WRITTEN EXERCISE
Write out every line of the material exactly as it appears.

AVAILABLE DATA
::::

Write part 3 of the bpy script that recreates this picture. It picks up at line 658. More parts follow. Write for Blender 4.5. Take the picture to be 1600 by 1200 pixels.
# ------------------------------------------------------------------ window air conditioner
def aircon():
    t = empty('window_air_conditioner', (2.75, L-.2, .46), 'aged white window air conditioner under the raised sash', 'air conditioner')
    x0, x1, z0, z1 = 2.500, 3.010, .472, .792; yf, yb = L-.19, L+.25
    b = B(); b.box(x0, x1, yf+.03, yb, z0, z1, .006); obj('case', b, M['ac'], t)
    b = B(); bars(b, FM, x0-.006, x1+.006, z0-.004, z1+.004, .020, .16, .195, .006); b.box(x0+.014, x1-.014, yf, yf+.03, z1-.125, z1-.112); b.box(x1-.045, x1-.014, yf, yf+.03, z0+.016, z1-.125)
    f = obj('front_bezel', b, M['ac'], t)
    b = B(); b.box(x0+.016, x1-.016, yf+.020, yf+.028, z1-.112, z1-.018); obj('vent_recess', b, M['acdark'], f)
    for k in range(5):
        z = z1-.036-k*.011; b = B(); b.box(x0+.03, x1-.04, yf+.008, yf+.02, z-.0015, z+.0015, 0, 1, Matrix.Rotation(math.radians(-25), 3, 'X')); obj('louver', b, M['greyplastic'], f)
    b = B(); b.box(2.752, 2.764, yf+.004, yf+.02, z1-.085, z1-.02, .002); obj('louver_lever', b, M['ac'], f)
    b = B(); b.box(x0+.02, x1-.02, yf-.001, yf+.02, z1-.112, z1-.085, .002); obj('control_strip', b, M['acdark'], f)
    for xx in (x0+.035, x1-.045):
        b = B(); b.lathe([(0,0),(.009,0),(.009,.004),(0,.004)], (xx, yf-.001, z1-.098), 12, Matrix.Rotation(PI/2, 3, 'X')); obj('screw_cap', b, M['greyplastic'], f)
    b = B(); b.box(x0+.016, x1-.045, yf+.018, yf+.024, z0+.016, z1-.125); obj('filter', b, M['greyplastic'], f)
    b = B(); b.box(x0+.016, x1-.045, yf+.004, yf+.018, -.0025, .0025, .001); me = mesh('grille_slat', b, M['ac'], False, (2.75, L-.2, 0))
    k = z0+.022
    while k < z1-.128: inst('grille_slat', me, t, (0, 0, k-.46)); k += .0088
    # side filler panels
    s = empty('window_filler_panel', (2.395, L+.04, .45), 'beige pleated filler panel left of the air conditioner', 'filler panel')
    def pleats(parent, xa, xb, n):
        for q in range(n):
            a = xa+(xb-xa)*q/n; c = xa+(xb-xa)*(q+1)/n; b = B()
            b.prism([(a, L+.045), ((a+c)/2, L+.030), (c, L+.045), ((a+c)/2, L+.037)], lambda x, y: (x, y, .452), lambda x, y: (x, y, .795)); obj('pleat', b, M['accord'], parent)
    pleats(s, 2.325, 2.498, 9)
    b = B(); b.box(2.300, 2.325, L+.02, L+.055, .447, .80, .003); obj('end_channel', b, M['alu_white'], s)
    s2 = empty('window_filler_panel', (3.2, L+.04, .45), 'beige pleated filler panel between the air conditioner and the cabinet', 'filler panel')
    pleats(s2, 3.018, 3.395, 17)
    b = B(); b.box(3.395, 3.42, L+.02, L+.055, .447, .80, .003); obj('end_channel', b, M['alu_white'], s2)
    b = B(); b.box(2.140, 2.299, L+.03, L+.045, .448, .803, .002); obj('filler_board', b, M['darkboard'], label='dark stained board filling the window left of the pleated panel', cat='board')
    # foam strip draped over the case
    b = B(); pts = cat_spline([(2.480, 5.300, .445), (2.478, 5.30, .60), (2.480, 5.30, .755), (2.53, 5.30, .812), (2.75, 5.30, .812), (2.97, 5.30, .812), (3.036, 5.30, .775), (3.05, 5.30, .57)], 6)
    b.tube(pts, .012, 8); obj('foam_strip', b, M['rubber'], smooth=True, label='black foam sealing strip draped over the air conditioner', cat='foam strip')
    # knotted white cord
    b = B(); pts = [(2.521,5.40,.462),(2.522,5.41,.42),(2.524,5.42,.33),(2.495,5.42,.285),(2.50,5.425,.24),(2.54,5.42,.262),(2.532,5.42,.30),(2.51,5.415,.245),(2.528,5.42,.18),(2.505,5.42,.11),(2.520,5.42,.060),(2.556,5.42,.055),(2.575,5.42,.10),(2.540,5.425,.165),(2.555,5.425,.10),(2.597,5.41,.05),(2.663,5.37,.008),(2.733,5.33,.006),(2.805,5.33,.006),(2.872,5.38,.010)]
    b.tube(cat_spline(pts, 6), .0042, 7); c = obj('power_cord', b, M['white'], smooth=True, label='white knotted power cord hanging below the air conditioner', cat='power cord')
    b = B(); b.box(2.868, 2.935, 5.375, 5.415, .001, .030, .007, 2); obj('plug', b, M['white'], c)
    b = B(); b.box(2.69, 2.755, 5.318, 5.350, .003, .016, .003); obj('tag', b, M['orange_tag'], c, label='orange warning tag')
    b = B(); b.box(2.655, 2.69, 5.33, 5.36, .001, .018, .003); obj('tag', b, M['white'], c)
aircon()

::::

THE COMPLETED TASK
Write part 3 of the bpy script that recreates this picture. It picks up at line 658. More parts follow. Write for Blender 4.5. Take the picture to be 1600 by 1200 pixels.
# ------------------------------------------------------------------ window air conditioner
def aircon():
    t = empty('window_air_conditioner', (2.75, L-.2, .46), 'aged white window air conditioner under the raised sash', 'air conditioner')
    x0, x1, z0, z1 = 2.500, 3.010, .472, .792; yf, yb = L-.19, L+.25
    b = B(); b.box(x0, x1, yf+.03, yb, z0, z1, .006); obj('case', b, M['ac'], t)
    b = B(); bars(b, FM, x0-.006, x1+.006, z0-.004, z1+.004, .020, .16, .195, .006); b.box(x0+.014, x1-.014, yf, yf+.03, z1-.125, z1-.112); b.box(x1-.045, x1-.014, yf, yf+.03, z0+.016, z1-.125)
    f = obj('front_bezel', b, M['ac'], t)
    b = B(); b.box(x0+.016, x1-.016, yf+.020, yf+.028, z1-.112, z1-.018); obj('vent_recess', b, M['acdark'], f)
    for k in range(5):
        z = z1-.036-k*.011; b = B(); b.box(x0+.03, x1-.04, yf+.008, yf+.02, z-.0015, z+.0015, 0, 1, Matrix.Rotation(math.radians(-25), 3, 'X')); obj('louver', b, M['greyplastic'], f)
    b = B(); b.box(2.752, 2.764, yf+.004, yf+.02, z1-.085, z1-.02, .002); obj('louver_lever', b, M['ac'], f)
    b = B(); b.box(x0+.02, x1-.02, yf-.001, yf+.02, z1-.112, z1-.085, .002); obj('control_strip', b, M['acdark'], f)
    for xx in (x0+.035, x1-.045):
        b = B(); b.lathe([(0,0),(.009,0),(.009,.004),(0,.004)], (xx, yf-.001, z1-.098), 12, Matrix.Rotation(PI/2, 3, 'X')); obj('screw_cap', b, M['greyplastic'], f)
    b = B(); b.box(x0+.016, x1-.045, yf+.018, yf+.024, z0+.016, z1-.125); obj('filter', b, M['greyplastic'], f)
    b = B(); b.box(x0+.016, x1-.045, yf+.004, yf+.018, -.0025, .0025, .001); me = mesh('grille_slat', b, M['ac'], False, (2.75, L-.2, 0))
    k = z0+.022
    while k < z1-.128: inst('grille_slat', me, t, (0, 0, k-.46)); k += .0088
    # side filler panels
    s = empty('window_filler_panel', (2.395, L+.04, .45), 'beige pleated filler panel left of the air conditioner', 'filler panel')
    def pleats(parent, xa, xb, n):
        for q in range(n):
            a = xa+(xb-xa)*q/n; c = xa+(xb-xa)*(q+1)/n; b = B()
            b.prism([(a, L+.045), ((a+c)/2, L+.030), (c, L+.045), ((a+c)/2, L+.037)], lambda x, y: (x, y, .452), lambda x, y: (x, y, .795)); obj('pleat', b, M['accord'], parent)
    pleats(s, 2.325, 2.498, 9)
    b = B(); b.box(2.300, 2.325, L+.02, L+.055, .447, .80, .003); obj('end_channel', b, M['alu_white'], s)
    s2 = empty('window_filler_panel', (3.2, L+.04, .45), 'beige pleated filler panel between the air conditioner and the cabinet', 'filler panel')
    pleats(s2, 3.018, 3.395, 17)
    b = B(); b.box(3.395, 3.42, L+.02, L+.055, .447, .80, .003); obj('end_channel', b, M['alu_white'], s2)
    b = B(); b.box(2.140, 2.299, L+.03, L+.045, .448, .803, .002); obj('filler_board', b, M['darkboard'], label='dark stained board filling the window left of the pleated panel', cat='board')
    # foam strip draped over the case
    b = B(); pts = cat_spline([(2.480, 5.300, .445), (2.478, 5.30, .60), (2.480, 5.30, .755), (2.53, 5.30, .812), (2.75, 5.30, .812), (2.97, 5.30, .812), (3.036, 5.30, .775), (3.05, 5.30, .57)], 6)
    b.tube(pts, .012, 8); obj('foam_strip', b, M['rubber'], smooth=True, label='black foam sealing strip draped over the air conditioner', cat='foam strip')
    # knotted white cord
    b = B(); pts = [(2.521,5.40,.462),(2.522,5.41,.42),(2.524,5.42,.33),(2.495,5.42,.285),(2.50,5.425,.24),(2.54,5.42,.262),(2.532,5.42,.30),(2.51,5.415,.245),(2.528,5.42,.18),(2.505,5.42,.11),(2.520,5.42,.060),(2.556,5.42,.055),(2.575,5.42,.10),(2.540,5.425,.165),(2.555,5.425,.10),(2.597,5.41,.05),(2.663,5.37,.008),(2.733,5.33,.006),(2.805,5.33,.006),(2.872,5.38,.010)]
    b.tube(cat_spline(pts, 6), .0042, 7); c = obj('power_cord', b, M['white'], smooth=True, label='white knotted power cord hanging below the air conditioner', cat='power cord')
    b = B(); b.box(2.868, 2.935, 5.375, 5.415, .001, .030, .007, 2); obj('plug', b, M['white'], c)
    b = B(); b.box(2.69, 2.755, 5.318, 5.350, .003, .016, .003); obj('tag', b, M['orange_tag'], c, label='orange warning tag')
    b = B(); b.box(2.655, 2.69, 5.33, 5.36, .001, .018, .003); obj('tag', b, M['white'], c)
aircon()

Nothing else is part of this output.